If you haven't seen my other posts on this subject, I also talk about my other favourite Firefox plugins in these posts: More Firefox extensions and Firefox extensions. I put way too much effort into those pages! Of all the extensions, most are security related.


Probably no Firefox update security loophole...

Firefox NoScript update notification

Having only just sat at Starbucks to do some programming and cleaning out my desktop (I let far too many files accumulate) I accessed the free WiFi and launched Firefox only to see the above dialog presenting me with a NoScript update. Problem is, I'm connected to the WiFi hotspot but not to the open internet! Spooked out stuff.

In this circumstance I was presented with the above NoScript update notification when I connected to Wireless@SG but before I had entered my login credentials, so it couldn't have requested and received information from Mozilla yet. At least I hope not, for security sake!

The only thing I can think of is Firefox pings for updates while running but doesn't download them, then if the application is relaunched it checks if any extensions have been flagged as outdated and proceeds to download them. I love the word ping.

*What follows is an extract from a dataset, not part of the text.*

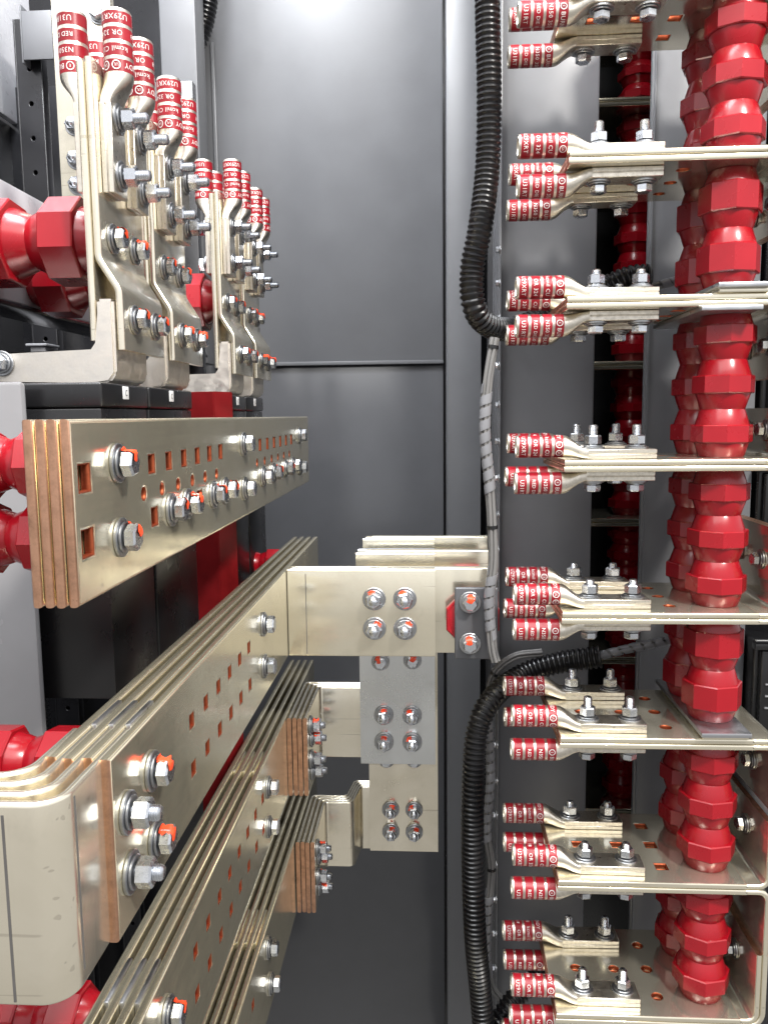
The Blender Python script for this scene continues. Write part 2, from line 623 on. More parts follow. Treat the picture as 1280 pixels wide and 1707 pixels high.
# ------------------------------------------------------------------ tubes
def catmull(pts, n=12):
    P = [Vector(p) for p in pts]
    P = [P[0] * 2 - P[1]] + P + [P[-1] * 2 - P[-2]]
    out = []
    for i in range(1, len(P) - 2):
        for k in range(n):
            t = k / n
            a, b, c, d = P[i - 1], P[i], P[i + 1], P[i + 2]
            out.append(.5 * ((2 * b) + (c - a) * t + (2 * a - 5 * b + 4 * c - d) * t * t + (3 * b - a - 3 * c + d) * t ** 3))
    out.append(P[-2])
    return out
def resample(path, step):
    out, acc, last = [path[0]], 0.0, path[0]
    for p in path[1:]:
        d = (p - last).length
        while acc + d >= step:
            f = (step - acc) / d
            last = last + (p - last) * f
            out.append(last)
            d = (p - last).length
            acc = 0.0
        acc += d
        last = p
    return out
def frames(path):
    t0 = (path[1] - path[0]).normalized()
    u = t0.orthogonal().normalized()
    res = []
    for i, p in enumerate(path):
        t = (path[min(i + 1, len(path) - 1)] - path[max(i - 1, 0)]).normalized()
        u = (u - t * u.dot(t)).normalized()
        res.append((p, t, u, t.cross(u)))
    return res
def tube(bm, path, rad, n=16, caps=True):
    rings = []
    for i, (p, t, u, v) in enumerate(frames(path)):
        r = rad(i) if callable(rad) else rad
        rings.append([bm.verts.new(p + (u * math.cos(2 * math.pi * k / n) + v * math.sin(2 * math.pi * k / n)) * r) for k in range(n)])
    for a, b in zip(rings, rings[1:]):
        for k in range(n):
            bm.faces.new((a[k], a[(k + 1) % n], b[(k + 1) % n], b[k]))
    if caps:
        bm.faces.new(rings[0]); bm.faces.new(rings[-1])
def conduit_mesh(pts, r=.0138, pitch=.0062):
    path = resample(catmull(pts), pitch / 4)
    bm = bmesh.new()
    prof = (1.0, 1.0, .86, .84)
    tube(bm, path, lambda i: r * prof[i % 4], 20)
    return new_mesh('corrugated_conduit', bm, 'conduit', 50)

# ================================================================== THE SETTING
def wall(name, label, m, *a, bev=.002):
    c = ((a[0] + a[1]) / 2, (a[2] + a[3]) / 2, a[4])
    t = tag(put(name, box_mesh(name, m, *a, bev=bev)), label, None, None, 'structure')
    return t
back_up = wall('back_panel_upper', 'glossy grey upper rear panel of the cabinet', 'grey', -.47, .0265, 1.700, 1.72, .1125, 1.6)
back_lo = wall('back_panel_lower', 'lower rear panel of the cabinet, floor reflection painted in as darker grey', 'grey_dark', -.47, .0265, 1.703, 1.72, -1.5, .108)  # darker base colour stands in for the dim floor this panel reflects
put('panel_lip', box_mesh('panel_lip', 'grey', -.47, .0265, 1.692, 1.702, .106, .1135, bev=.001), back_up)
put('door_return', box_mesh('door_return', 'grey', -.472, -.452, 1.66, 1.70, -1.5, 1.6, bev=.003), back_up)
put('stiffening_edge', box_mesh('stiffening_edge', 'grey', -.44, -.432, 1.695, 1.701, .2, .75, bev=.002), back_up)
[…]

I suppose in this way it doesn't download updates in the background which may slow a client's machine down... which is already slow from running Firefox, but instead just checks for the existence of updates. I think that's right, is it? Time to dust off my Mozillazine forum account?

Attack vector?

Picture this: say you were a malicious hacker in a public WiFi hotspot and you wanted to allow some remote code execution on some machines for your own mischievous purposes.

When a person connects to a [typical] hotspot they would connect to the WiFi network, then open their browser and use the web based login screen for the hotspot provider to authenticate. The way this works is the remote server or router equipment would automatically redirect all traffic from any specified domain to the login screen.

If you could somehow get access to the router (still too easy to do due to a combination of weak passwords and being in the open) and modify it's DNS settings to point all requests to the login screen except for the URL Firefox (or Chrome, or Opera...) uses to check for updates, could you perform a man-in-the-middle attack and provide a false update flag, followed by a false update executable that could contain your code? People would launch their browsers and not realise they don't have access to Mozilla.org yet, so when they're told there's an update they'd go ahead and download it.

I don't know too much about Firefox's internals, probably updates are digitally signed in some way to prevent MITM attacks, at least I hope they are. If they just rely on the URL being well formed and expected, a DNS attack like this could get around it.

Firefox NoScript update notification

Hey wait a minute, its even easier!

*viscously bangs head on table!*

Stuff all this "accessed the WiFi before they log in" trickery, if you could break into the router and modify DNS you could do that even if they are logged in, and presumably you could do plenty of other more sinister things too.

I find talking about things like this out loud is a really fun and useful thing to do because in explaining my idea I better understand it myself. In this case, how silly my example really was!